Got to say, this is an unusual response from Google's John Mueller. In short, someone with an exact match domain asked John why his site is not ranking for its brand name. The web site domain has Christmas Trees in it and the search query he shared a screen shot of showed product listing ads and other ads but not his web site ranking (note, it did not show organic results).
John responded to the question in a bit of a savage way on Twitter - he told the individual to wait until January and check again to see if the site ranks for that keyword phrase. Here are those tweets:
Sometimes it takes a month or two, I'd give it until January and check back then.
— 🍌 John 🍌 (@JohnMu) November 10, 2020
I am not taking a screen shot of the tweets, if either party wants to delete them, sure, go ahead.
A bit more context, this seemed to be a joke:
I'm sorry, but it was a really bad joke.
— Mark Rofe 🎄 (@iamrofe) November 10, 2020
The phrase 'Christmas trees' is highly competitive and I only set up the website last month.
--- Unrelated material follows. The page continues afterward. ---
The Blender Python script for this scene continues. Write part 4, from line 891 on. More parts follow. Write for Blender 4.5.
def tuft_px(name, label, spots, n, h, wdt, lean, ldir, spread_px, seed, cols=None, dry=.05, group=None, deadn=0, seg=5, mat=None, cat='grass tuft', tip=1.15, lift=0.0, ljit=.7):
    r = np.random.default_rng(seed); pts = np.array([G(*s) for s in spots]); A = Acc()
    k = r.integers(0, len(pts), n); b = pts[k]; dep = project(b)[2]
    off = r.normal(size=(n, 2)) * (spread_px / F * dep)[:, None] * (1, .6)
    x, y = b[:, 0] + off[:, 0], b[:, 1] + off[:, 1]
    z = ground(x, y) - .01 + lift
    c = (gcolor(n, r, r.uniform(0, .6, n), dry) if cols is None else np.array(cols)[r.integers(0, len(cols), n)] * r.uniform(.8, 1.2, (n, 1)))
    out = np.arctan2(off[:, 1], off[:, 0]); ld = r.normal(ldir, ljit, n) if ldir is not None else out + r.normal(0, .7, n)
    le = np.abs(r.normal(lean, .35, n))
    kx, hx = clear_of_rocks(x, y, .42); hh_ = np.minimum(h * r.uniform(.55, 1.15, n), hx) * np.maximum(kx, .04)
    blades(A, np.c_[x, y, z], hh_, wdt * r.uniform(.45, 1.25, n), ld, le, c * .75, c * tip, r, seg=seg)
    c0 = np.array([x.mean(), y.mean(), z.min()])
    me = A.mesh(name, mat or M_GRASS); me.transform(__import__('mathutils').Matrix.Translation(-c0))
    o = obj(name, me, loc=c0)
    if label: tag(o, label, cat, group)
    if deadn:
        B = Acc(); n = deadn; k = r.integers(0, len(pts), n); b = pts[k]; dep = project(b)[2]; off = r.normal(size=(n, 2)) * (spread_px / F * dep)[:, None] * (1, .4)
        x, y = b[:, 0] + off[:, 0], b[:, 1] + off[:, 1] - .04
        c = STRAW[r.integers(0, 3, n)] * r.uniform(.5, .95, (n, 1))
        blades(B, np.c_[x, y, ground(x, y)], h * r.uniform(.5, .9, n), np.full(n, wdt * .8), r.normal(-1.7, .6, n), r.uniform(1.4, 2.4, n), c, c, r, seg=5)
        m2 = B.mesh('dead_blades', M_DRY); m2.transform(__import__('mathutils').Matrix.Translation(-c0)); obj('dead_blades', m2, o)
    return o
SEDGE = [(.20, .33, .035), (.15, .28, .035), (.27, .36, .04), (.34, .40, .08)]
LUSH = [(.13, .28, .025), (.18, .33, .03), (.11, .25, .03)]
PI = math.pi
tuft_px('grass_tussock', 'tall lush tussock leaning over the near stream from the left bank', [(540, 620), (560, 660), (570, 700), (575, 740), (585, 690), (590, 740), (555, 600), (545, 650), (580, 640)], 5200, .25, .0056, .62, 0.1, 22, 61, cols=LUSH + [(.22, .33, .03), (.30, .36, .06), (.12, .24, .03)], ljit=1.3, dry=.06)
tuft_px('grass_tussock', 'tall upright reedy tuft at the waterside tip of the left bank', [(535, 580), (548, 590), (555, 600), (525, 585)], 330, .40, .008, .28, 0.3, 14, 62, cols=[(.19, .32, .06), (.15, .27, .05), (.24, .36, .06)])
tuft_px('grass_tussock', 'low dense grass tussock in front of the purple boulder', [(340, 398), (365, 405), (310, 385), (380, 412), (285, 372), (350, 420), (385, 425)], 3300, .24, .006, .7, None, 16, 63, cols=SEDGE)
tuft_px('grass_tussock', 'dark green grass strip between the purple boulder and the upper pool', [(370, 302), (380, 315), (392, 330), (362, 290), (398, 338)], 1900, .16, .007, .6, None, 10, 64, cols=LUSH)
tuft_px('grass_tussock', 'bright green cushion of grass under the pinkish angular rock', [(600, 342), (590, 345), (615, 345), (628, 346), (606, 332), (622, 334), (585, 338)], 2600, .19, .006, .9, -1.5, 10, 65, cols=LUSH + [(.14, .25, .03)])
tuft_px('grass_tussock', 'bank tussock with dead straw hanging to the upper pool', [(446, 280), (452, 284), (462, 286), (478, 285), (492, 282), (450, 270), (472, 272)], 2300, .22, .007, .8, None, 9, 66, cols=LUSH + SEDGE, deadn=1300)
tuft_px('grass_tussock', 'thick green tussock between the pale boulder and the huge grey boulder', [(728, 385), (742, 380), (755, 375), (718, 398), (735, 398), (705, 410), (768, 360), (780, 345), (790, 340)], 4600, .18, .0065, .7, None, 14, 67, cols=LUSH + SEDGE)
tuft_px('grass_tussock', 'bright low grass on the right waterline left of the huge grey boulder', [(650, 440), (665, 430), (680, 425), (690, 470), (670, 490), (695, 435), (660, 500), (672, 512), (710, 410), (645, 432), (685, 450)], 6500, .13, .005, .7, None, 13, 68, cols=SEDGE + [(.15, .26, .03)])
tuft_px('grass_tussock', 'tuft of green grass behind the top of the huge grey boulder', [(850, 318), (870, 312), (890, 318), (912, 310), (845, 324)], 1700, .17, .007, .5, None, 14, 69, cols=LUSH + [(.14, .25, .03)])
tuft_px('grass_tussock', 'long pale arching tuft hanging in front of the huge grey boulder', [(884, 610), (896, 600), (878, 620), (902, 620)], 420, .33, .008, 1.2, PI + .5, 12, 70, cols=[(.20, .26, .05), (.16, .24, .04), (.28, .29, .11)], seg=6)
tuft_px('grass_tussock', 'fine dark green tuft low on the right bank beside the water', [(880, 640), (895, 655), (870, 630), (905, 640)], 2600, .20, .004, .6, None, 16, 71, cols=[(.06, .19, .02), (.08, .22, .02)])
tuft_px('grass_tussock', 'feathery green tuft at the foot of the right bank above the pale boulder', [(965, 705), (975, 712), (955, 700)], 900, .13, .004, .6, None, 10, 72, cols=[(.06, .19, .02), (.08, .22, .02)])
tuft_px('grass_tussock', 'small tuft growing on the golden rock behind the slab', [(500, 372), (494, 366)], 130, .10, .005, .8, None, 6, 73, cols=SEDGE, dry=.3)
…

The thing is, just because your domain name is for a generic query, like Christmas Trees, it does not mean your site should rank for it. The complaint over why a site is not ranking for its own brand name, when the brand name is a generic phrase, is not going to cut it. And no, I do not expect the site to rank well in January.
In fact, John said previous that exact match domains don't get a ranking boost of any kind and previously, Google was on the hunt for spammy exact match domains.